● **Instructions to follow**
Word for word, transcribe the lines below and drop the pictures.

● **Data for this exercise**

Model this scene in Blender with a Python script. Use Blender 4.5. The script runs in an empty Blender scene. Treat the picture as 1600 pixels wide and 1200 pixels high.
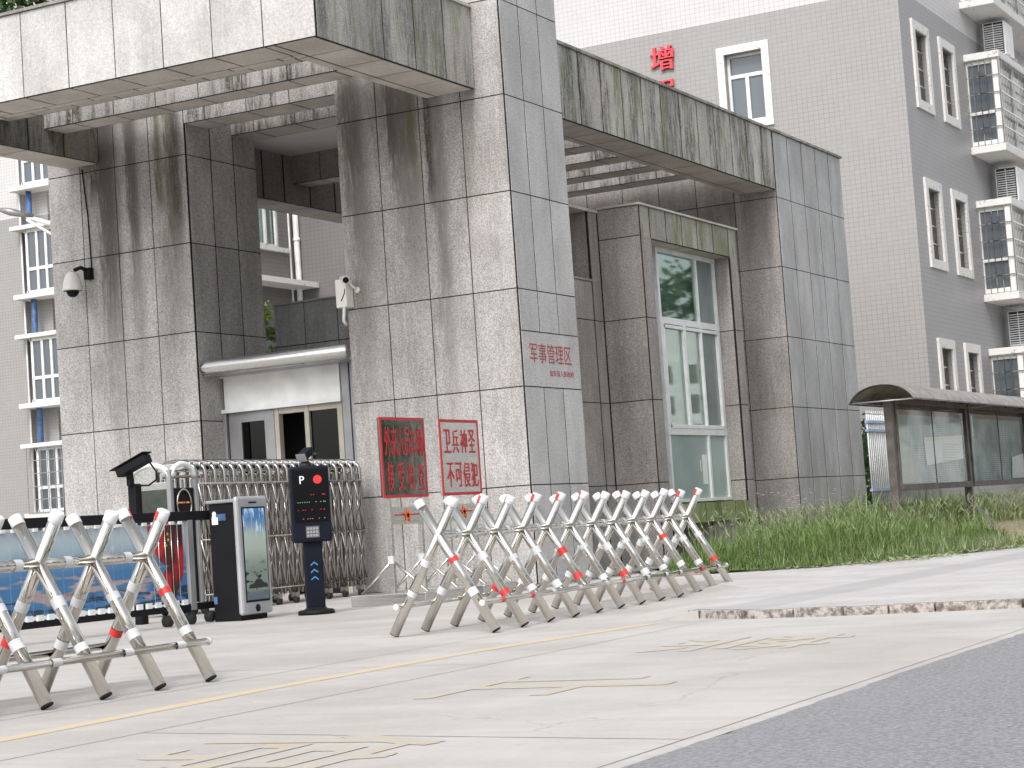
import bpy, math, random
from mathutils import Vector, Matrix
random.seed(7)
S = bpy.context.scene
COL = S.collection
R = math.radians
# ------------------------------------------------------------------ camera
cam = bpy.data.cameras.new("camera"); co = bpy.data.objects.new("camera", cam); COL.objects.link(co)
FPX, ca, cb, cc = 3076.0, -.48623, -.07133, -.0688
def rz(t): return Matrix(((math.cos(t), -math.sin(t), 0), (math.sin(t), math.cos(t), 0), (0, 0, 1)))
RX = Matrix(((1, 0, 0), (0, math.cos(cb), -math.sin(cb)), (0, math.sin(cb), math.cos(cb))))
M = rz(cc) @ RX @ Matrix(((1, 0, 0), (0, 0, -1), (0, 1, 0))) @ rz(ca)
rot = Matrix((M[0], -M[1], -M[2])).transposed()
co.matrix_world = Matrix.Translation((0, 0, .733)) @ rot.to_4x4()
cam.sensor_width = 36; cam.lens = FPX / 1600 * 36; cam.clip_start = .1; cam.clip_end = 600
S.camera = co
# ------------------------------------------------------------------ sky, sun, exposure
SUN_DIR = Vector((.10, -.80, .86)).normalized()          # towards the sun
w = bpy.data.worlds.new("World"); S.world = w; w.use_nodes = True
nt = w.node_tree; bg = nt.nodes["Background"]
sky = nt.nodes.new("ShaderNodeTexSky"); sky.sky_type = 'NISHITA'; sky.sun_disc = False
sky.sun_elevation = math.asin(SUN_DIR.z); sky.sun_rotation = math.atan2(SUN_DIR.x, SUN_DIR.y)
sky.air_density = 1.0; sky.dust_density = 4.0; sky.ozone_density = 1.0
hs = nt.nodes.new("ShaderNodeHueSaturation"); hs.inputs['Saturation'].default_value = .25   # thin white overcast
nt.links.new(sky.outputs[0], hs.inputs['Color']); nt.links.new(hs.outputs[0], bg.inputs[0])
bg.inputs[1].default_value = .15
sl = bpy.data.lights.new("sun", 'SUN'); so = bpy.data.objects.new("sun", sl); COL.objects.link(so)
sl.energy = .82; sl.angle = R(11); sl.color = (1, .965, .92)
so.rotation_euler = (-SUN_DIR).to_track_quat('-Z', 'Y').to_euler()
S.view_settings.view_transform = 'Standard'; S.view_settings.look = 'None'
S.view_settings.gamma = 1; S.view_settings.exposure = .73
S.cycles.max_bounces = 8; S.cycles.transparent_max_bounces = 12

# ------------------------------------------------------------------ materials
class N:
    """small helper round a node tree"""
    def __init__(s, name):
        s.m = bpy.data.materials.new(name); s.m.use_nodes = True
        s.t = s.m.node_tree; s.b = s.t.nodes["Principled BSDF"]; s.out = s.t.nodes["Material Output"]
    def n(s, typ, **kw):
        x = s.t.nodes.new(typ)
        for k, v in kw.items(): setattr(x, k, v)
        return x
    def put(s, sock, v):
        if isinstance(v, bpy.types.NodeSocket): s.t.links.new(v, sock)
        elif v is not None: sock.default_value = v
    def math(s, op, a, b=None, c=None, clamp=False):
        x = s.n("ShaderNodeMath", operation=op, use_clamp=clamp)
        for i, v in enumerate((a, b, c)):
            if v is not None: s.put(x.inputs[i], v)
        return x.outputs[0]
    def mix(s, f, a, b, mode='MIX'):
        x = s.n("ShaderNodeMix", data_type='RGBA', blend_type=mode)
        s.put(x.inputs[0], f); s.put(x.inputs[6], rgba(a)); s.put(x.inputs[7], rgba(b)); return x.outputs[2]
    def ramp(s, f, lo, hi, a=0., b=1., smooth=True):
        x = s.n("ShaderNodeMapRange", interpolation_type='SMOOTHSTEP' if smooth else 'LINEAR')
        for i, v in enumerate((f, lo, hi, a, b)): s.put(x.inputs[i], v)
        return x.outputs[0]
    def pos(s, sc=(1, 1, 1), obj=False):
        if obj: p = s.n("ShaderNodeTexCoord").outputs['Object']
        else: p = s.n("ShaderNodeNewGeometry").outputs['Position']
        if sc == (1, 1, 1): return p
        x = s.n("ShaderNodeVectorMath", operation='MULTIPLY'); s.put(x.inputs[0], p); x.inputs[1].default_value = sc
        return x.outputs[0]
    def noise(s, sc, scale=1., detail=3., rough=.55, obj=False):
        x = s.n("ShaderNodeTexNoise"); s.put(x.inputs['Vector'], s.pos(sc, obj)); x.inputs['Scale'].default_value = scale
        x.inputs['Detail'].default_value = detail; x.inputs['Roughness'].default_value = rough
        return x.outputs['Fac']
    def bump(s, h, strength=.3, dist=.01):
        x = s.n("ShaderNodeBump"); x.inputs['Strength'].default_value = strength; x.inputs['Distance'].default_value = dist
        s.put(x.inputs['Height'], h); s.put(s.b.inputs['Normal'], x.outputs[0])
    def set(s, color=None, rough=None, metal=None, **kw):
        if color is not None: s.put(s.b.inputs['Base Color'], rgba(color))
        if rough is not None: s.put(s.b.inputs['Roughness'], rough)
        if metal is not None: s.put(s.b.inputs['Metallic'], metal)
        for k, v in kw.items(): s.put(s.b.inputs[k], v)
        return s.m
def rgba(c):
    if isinstance(c, bpy.types.NodeSocket): return c
    if isinstance(c, (int, float)): return (c, c, c, 1)
    return tuple(c) if len(c) == 4 else (*c, 1)

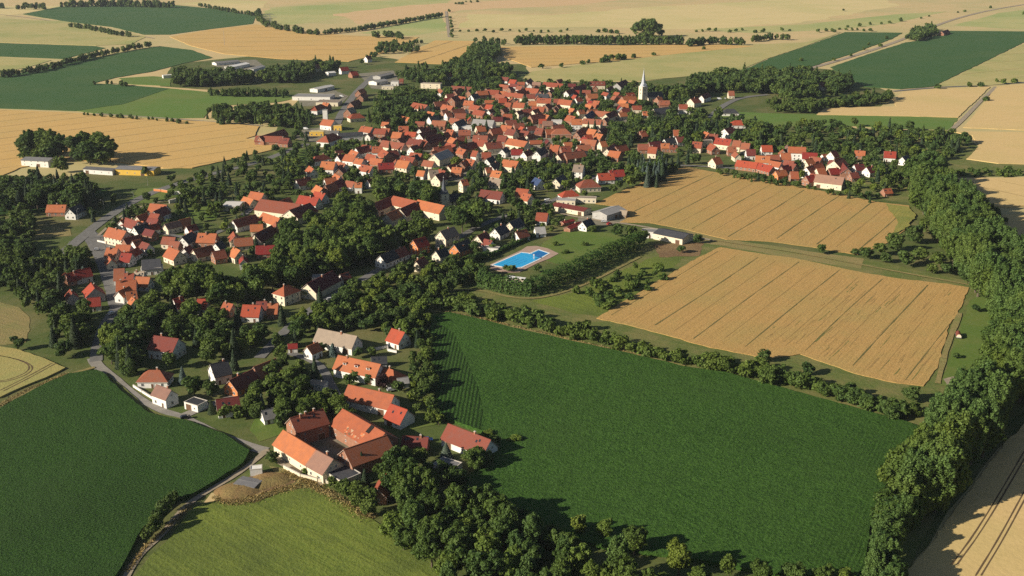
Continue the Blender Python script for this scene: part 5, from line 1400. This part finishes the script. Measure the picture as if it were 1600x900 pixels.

● **The completed task**
Model this scene in Blender with a Python script. Use Blender 4.5. The script runs in an empty Blender scene. Treat the picture as 1600 pixels wide and 1200 pixels high.
import bpy, math, random
from mathutils import Vector, Matrix
random.seed(7)
S = bpy.context.scene
COL = S.collection
R = math.radians
# ------------------------------------------------------------------ camera
cam = bpy.data.cameras.new("camera"); co = bpy.data.objects.new("camera", cam); COL.objects.link(co)
FPX, ca, cb, cc = 3076.0, -.48623, -.07133, -.0688
def rz(t): return Matrix(((math.cos(t), -math.sin(t), 0), (math.sin(t), math.cos(t), 0), (0, 0, 1)))
RX = Matrix(((1, 0, 0), (0, math.cos(cb), -math.sin(cb)), (0, math.sin(cb), math.cos(cb))))
M = rz(cc) @ RX @ Matrix(((1, 0, 0), (0, 0, -1), (0, 1, 0))) @ rz(ca)
rot = Matrix((M[0], -M[1], -M[2])).transposed()
co.matrix_world = Matrix.Translation((0, 0, .733)) @ rot.to_4x4()
cam.sensor_width = 36; cam.lens = FPX / 1600 * 36; cam.clip_start = .1; cam.clip_end = 600
S.camera = co
# ------------------------------------------------------------------ sky, sun, exposure
SUN_DIR = Vector((.10, -.80, .86)).normalized()          # towards the sun
w = bpy.data.worlds.new("World"); S.world = w; w.use_nodes = True
nt = w.node_tree; bg = nt.nodes["Background"]
sky = nt.nodes.new("ShaderNodeTexSky"); sky.sky_type = 'NISHITA'; sky.sun_disc = False
sky.sun_elevation = math.asin(SUN_DIR.z); sky.sun_rotation = math.atan2(SUN_DIR.x, SUN_DIR.y)
sky.air_density = 1.0; sky.dust_density = 4.0; sky.ozone_density = 1.0
hs = nt.nodes.new("ShaderNodeHueSaturation"); hs.inputs['Saturation'].default_value = .25   # thin white overcast
nt.links.new(sky.outputs[0], hs.inputs['Color']); nt.links.new(hs.outputs[0], bg.inputs[0])
bg.inputs[1].default_value = .15
sl = bpy.data.lights.new("sun", 'SUN'); so = bpy.data.objects.new("sun", sl); COL.objects.link(so)
sl.energy = .82; sl.angle = R(11); sl.color = (1, .965, .92)
so.rotation_euler = (-SUN_DIR).to_track_quat('-Z', 'Y').to_euler()
S.view_settings.view_transform = 'Standard'; S.view_settings.look = 'None'
S.view_settings.gamma = 1; S.view_settings.exposure = .73
S.cycles.max_bounces = 8; S.cycles.transparent_max_bounces = 12

# ------------------------------------------------------------------ materials
class N:
    """small helper round a node tree"""
    def __init__(s, name):
        s.m = bpy.data.materials.new(name); s.m.use_nodes = True
        s.t = s.m.node_tree; s.b = s.t.nodes["Principled BSDF"]; s.out = s.t.nodes["Material Output"]
    def n(s, typ, **kw):
        x = s.t.nodes.new(typ)
        for k, v in kw.items(): setattr(x, k, v)
        return x
    def put(s, sock, v):
        if isinstance(v, bpy.types.NodeSocket): s.t.links.new(v, sock)
        elif v is not None: sock.default_value = v
    def math(s, op, a, b=None, c=None, clamp=False):
        x = s.n("ShaderNodeMath", operation=op, use_clamp=clamp)
        for i, v in enumerate((a, b, c)):
            if v is not None: s.put(x.inputs[i], v)
        return x.outputs[0]
    def mix(s, f, a, b, mode='MIX'):
        x = s.n("ShaderNodeMix", data_type='RGBA', blend_type=mode)
        s.put(x.inputs[0], f); s.put(x.inputs[6], rgba(a)); s.put(x.inputs[7], rgba(b)); return x.outputs[2]
    def ramp(s, f, lo, hi, a=0., b=1., smooth=True):
        x = s.n("ShaderNodeMapRange", interpolation_type='SMOOTHSTEP' if smooth else 'LINEAR')
        for i, v in enumerate((f, lo, hi, a, b)): s.put(x.inputs[i], v)
        return x.outputs[0]
    def pos(s, sc=(1, 1, 1), obj=False):
        if obj: p = s.n("ShaderNodeTexCoord").outputs['Object']
        else: p = s.n("ShaderNodeNewGeometry").outputs['Position']
        if sc == (1, 1, 1): return p
        x = s.n("ShaderNodeVectorMath", operation='MULTIPLY'); s.put(x.inputs[0], p); x.inputs[1].default_value = sc
        return x.outputs[0]
    def noise(s, sc, scale=1., detail=3., rough=.55, obj=False):
        x = s.n("ShaderNodeTexNoise"); s.put(x.inputs['Vector'], s.pos(sc, obj)); x.inputs['Scale'].default_value = scale
        x.inputs['Detail'].default_value = detail; x.inputs['Roughness'].default_value = rough
        return x.outputs['Fac']
    def bump(s, h, strength=.3, dist=.01):
        x = s.n("ShaderNodeBump"); x.inputs['Strength'].default_value = strength; x.inputs['Distance'].default_value = dist
        s.put(x.inputs['Height'], h); s.put(s.b.inputs['Normal'], x.outputs[0])
    def set(s, color=None, rough=None, metal=None, **kw):
        if color is not None: s.put(s.b.inputs['Base Color'], rgba(color))
        if rough is not None: s.put(s.b.inputs['Roughness'], rough)
        if metal is not None: s.put(s.b.inputs['Metallic'], metal)
        for k, v in kw.items(): s.put(s.b.inputs[k], v)
        return s.m
def rgba(c):
    if isinstance(c, bpy.types.NodeSocket): return c
    if isinstance(c, (int, float)): return (c, c, c, 1)
    return tuple(c) if len(c) == 4 else (*c, 1)

Continue the Blender Python script for this scene: part 5, from line 1400. This part finishes the script. Measure the picture as if it were 1600x900 pixels.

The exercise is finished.